Wednesday, December 24, 2008

Come Christmas Eve...

Was not able to be with my family tonight, but I was with my friends and her. It was really worth it. For the first time, I was able to spend my Christmas with my special someone. Even though I was "working" during that night, it wasn't a bother to me. I was also happy that Mel was also there to go with me. Even though she really doesn't want to go to work.

She gave me gifts, to which I thought she wouldn't give me one. She gave me two. I love it. Thanks Babe!

Merry Christmas! :)

Monday, December 22, 2008

Got an upgrade!

I think this is the first time I bought myself something I like. That's because most of my money went to my past relationship.

I love how my PC works now. Not that I didn't like it before, it's much more faster now. New LCD and PC... Damn! More gaming experience! Get ready to play CoD4! Yehey!

Thursday, December 18, 2008

Too much is too much...

I find it hard to believe that she loves me like that. Sometimes she makes me feel like just a friend, but most of the time, she does simple things that shows she loves me.

I slept at her house the other day.

It really felt good knowing someone loves you with trust. I thought trust can be gained easily by someone you really love, and loves you back. But I was completely wrong. With my ex, I was never really completely happy when we got back together. It was as if I was living her life, not mine. Showing her how much she meant to me was being an obligation just to save the relationship we had.

There would come a time where you'll get fed up on how she treats you, how she looks at you, and how she makes you feel. Forgiveness is part of love, right? You can never forgive if you can't forget.
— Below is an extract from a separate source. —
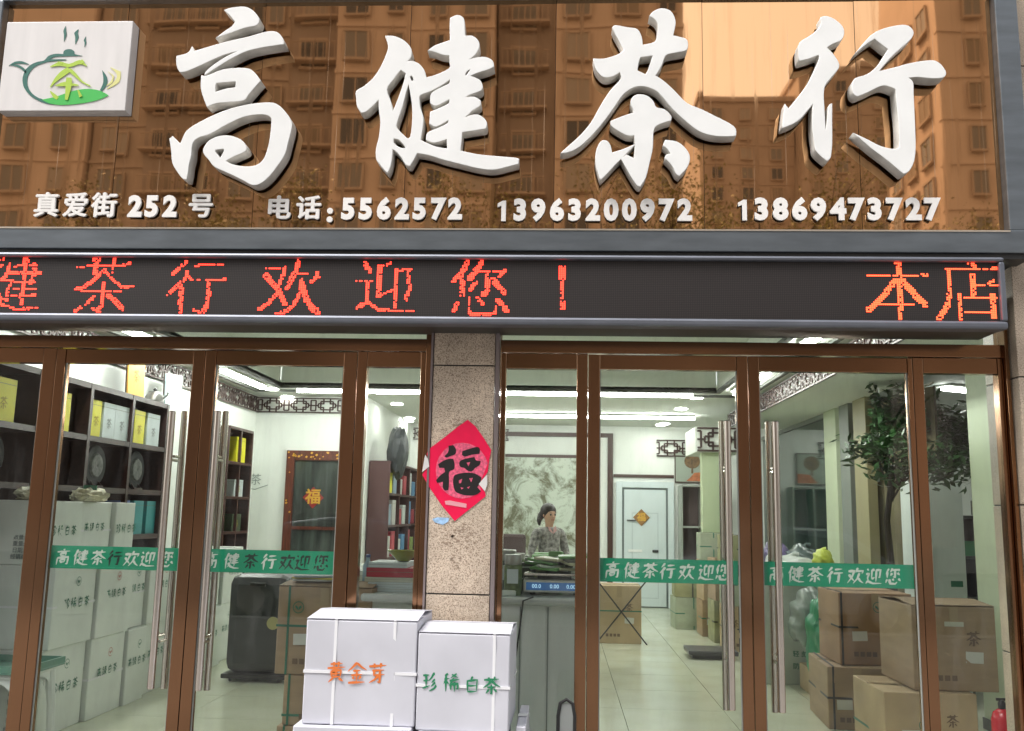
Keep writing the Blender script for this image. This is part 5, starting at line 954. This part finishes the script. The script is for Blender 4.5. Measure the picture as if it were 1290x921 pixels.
g_ = MB(); g_.quad((-hx*.3, -.005, .03), (hx*.95, -.005, .03), (hx*.95, -.005, h*.35), (hx*.2, -.005, h*.32), (-hx*.1, -.005, h*.15)); g_.build('painted_ground', M('painted_orange', (.45, .14, .05), .6, var=.4, vscale=15), t)
xa, xb_ = W(859, 640, YB-.5).x, W(892, 640, YB-.5).x
cabinet('side_cabinet', 'dark brown cabinet with a pale shelf line right of the white inner door', xa, xb_+.25, YB-.5, YB-.08, 0, W(870, 612, YB-.5).z, 2, 3, 'y', M('side_cab_pale', (.35, .38, .34), .5), back=M('side_cab_dark', (.09, .055, .05), .5))
# ---------------------------------------------------------------- counter
ct = thing('counter', 'grey white shop counter with a rounded front edge behind the panel right of the column', 'counter', (-.55, 1.0, 0)); cz = W(680, 753, .72).z; cw = M('counter_panel', (.64, .68, .66), .3, var=.06, vscale=1.2); ctop = M('counter_top', (.52, .56, .54), .2)
xr = W(738, 800, .72).x; xl = W(455, 740, .72).x
B(xl+.03, xr-.03, .75, 1.3, .08, cz-.05).build('front_panel', cw, ct, True, .004); B(xl, xr, .70, 1.36, cz-.05, cz).build('top', ctop, ct, True, .018); B(xl+.05, xr-.05, .79, 1.28, 0, .08).build('plinth', dgrey, ct, True)
for u in (655, 690): x = W(u, 800, .74).x; B(x-.004, x+.004, .744, .7495, .09, cz-.06).build('panel_joint', M('joint_grey', (.22, .25, .24), .5), ct, True)
# scale
p, q = W(655, 735, .86), W(742, 735, .86); t = thing('counter_scale', 'electronic counter scale with a blue lit display and steel pan', 'scale', ((p.x+q.x)/2, 1.0, cz)); hx = (q.x-p.x)/2
B(-hx+.02, hx-.02, -.14, .15, .02, .10).build('scale_body', M('scale_white', (.62, .62, .58), .4), t, False, .01); B(-hx+.04, hx-.04, -.1405, -.139, .035, .085).build('display_panel', M('display_blue', (.03, .10, .30), .3, emit=.12, ecol=(.10, .28, .6)), t)
for k in (-1, 0, 1): text(('0.00', '0.000', '00.0')[k], .035, M('display_digit', (.5, .75, .9), .4, emit=.5), t, (k*hx*.52, -.142, .060))
B(-hx*.9, hx*.9, -.12, .16, .125, .14).build('pan', steel, t, False, .004); B(-hx*.5, hx*.5, -.05, .05, .1, .125).build('pan_support', black, t)
for sx in (-1, 1): MB().lathe([(.02, 0), (.02, .02)], 10, (sx*(hx-.08), 0, 0)).build('foot', black, t)
t = thing('packet_pile', 'pile of green and white tea packets heaped on the counter scale', 'packets', ((p.x+q.x)/2, 1.02, cz+.141)); rr = random.Random(8)
pk = [M('packet_green', (.16, .38, .12), .4, var=.3), M('packet_cream', (.62, .62, .42), .4, var=.15), M('packet_dark', (.09, .10, .08), .5, var=.5), M('packet_white', (.66, .72, .66), .35, var=.1)]
for k in range(16):
    o = B(-.10, .10, -.06, .06, 0, .018).build('packet', pk[(3, 1, 2, 0)[k % 4]], t, False, .006); o.location = (rr.uniform(-.11, .13), rr.uniform(-.05, .1), .02*(k//3)); o.rotation_euler = (R(rr.uniform(-9, 9)), R(rr.uniform(-9, 9)), rr.uniform(0, 3))
def jar(u, v, y, r_, h, label, m, z=None):
    p = W(u, v, y); t = thing('tea_jar', label, 'jar', (p.x, y, cz if z is None else z)); MB().lathe([(r_*.9, 0), (r_, .01), (r_, h*.7), (r_*.9, h*.75)], 18).build('jar_body', m, t); MB().lathe([(r_*.92, h*.751), (r_*.95, h*.8), (r_*.95, h*.98), (r_*.9, h)], 18).build('lid', M('jar_lid', (.30, .31, .29), .3, .5), t); B(-r_*.6, r_*.6, -r_-.003, -r_+.003, h*.3, h*.65).build('paper_label', white_box, t); return t
jar(646, 740, .86, .06, .26, 'tall glass tea jar with a pale label at the left end of the counter', M('jar_green_tea', (.12, .16, .07), .15, var=.4, vscale=30)); jar(634, 735, 1.1, .09, .28, 'wide dark glass jar behind the tall jar on the counter', M('jar_dark', (.14, .17, .15), .12, var=.3))
cb2 = MB().tube([tuple(W(672, 752, .69)), tuple(W(659, 757, .66)), tuple(W(655, 790, .66)), tuple(W(650, 825, .67)), tuple(W(643, 860, .68))], .0055, 6).build('cable', black); tag(cb2, 'black cable hanging over the front edge of the counter', 'cable')
rq = random.Random(55)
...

I don't want to regret anything, coz I know what happend taught me a lot of things. I'm happy right now... Completely HAPPY! Cheezy as it may seem, I really love my babe.

Monday, December 15, 2008

My thoughts right now...

Was I happy this past few months? Will I be happy the rest of the year? Which is a few weeks from now. I'm sure I will be. So far, so good... I'm contented.

I'm afraid of showing her how much she means to me. I'm afraid to hold her tight, she might let go. I am contented, in a way that I have everything I need. But is she? There are a lot of things that's new to her. I don't really know how I'm going to show her that. Teach her that even. There's a big part of me that wants to tell her everything. But that small part of me that just wants to say "Whatever happens, happens..."

My past relationships always plans for the future. But this time, I'm happy the way things are. The way they work out. I don't really have to plan 3 to 5 years from now. What will happen or whatever. There's really no point right? If it works out, then good. If not, then bad. I'll just plan for my career.

One thing I learn while being with her for almost a month already, is being happy. Not making things complicated when life can still be as simple as 1,2,3...

Right now. I am Happy! and I hope it won't end soon...

Saturday, December 13, 2008

My 2008... A lot happened.

This year... was the most unforgettable year I had, so far. As the title says, a lot happened. It was a long year!

The only thing I regret was not being able to talk to my friend one last time before she passed away. It was my fault, and I hated myself for that. I wasn't even there for her.

I also had the longest on & off relationship! Talk about breaking up every other day and getting back together within the day. Stupid huh? That's me. 100% stupidity is written all over my back! But I learned a lot. Especially letting go of something that will never really work. And accepting the fact that relationship without trust is just plain dumb!

Turned 24 last Dec 5

Yeah! I'm old enough already! I thought of why is it a big deal when your 22 and up, you should at least be independent! I really don't think that's true. I'm enjoying almost everything right now. Why would I have to problem about bills and stuff if I don't really have to. Right?

Monday, January 16, 2006

Sonia's - Anti-MEAT resto

whaaa! it was just yesterday when we went to this restaurant where you have to eat GRASS! i have nothing against salads, but eating a "complete meal" without meat?! no way! its in Tagaytay! im not sure bout the spelling of the name though. NO MENU! >_< everybody eats the same thing! 1st course: salad, 2nd: pasta (oh no! not ur usual ground beef sauce!) with uhhhMmm.. mushroom sauce? not a single meat! 3rd: turon! (that's the only thing i like!) there's no Coke! Pepsi or any softdrinks.. it was almost HELL!! i knw i should be eating healthy food.. but that's too much for me! if we're going back there.. im bringing my own food! hehehhe!

Wednesday, January 04, 2006

CLASSES STARTS 2day! damn it..

after 2 weeks of vacation (*sigh*).. we're back in school. at least i get to be with my wacky classmates. badnews is, defense schedule is posted! (tananananan!) this is going to freak me out! but still, our schedule is not posted yet! that's much more creepy! they might tell us the day before.. (God help me!) hayy.. i wish we can finish it on time. :( i really do hope i'll graduate this year!

Lesson for the day: THESIS is no JOKE!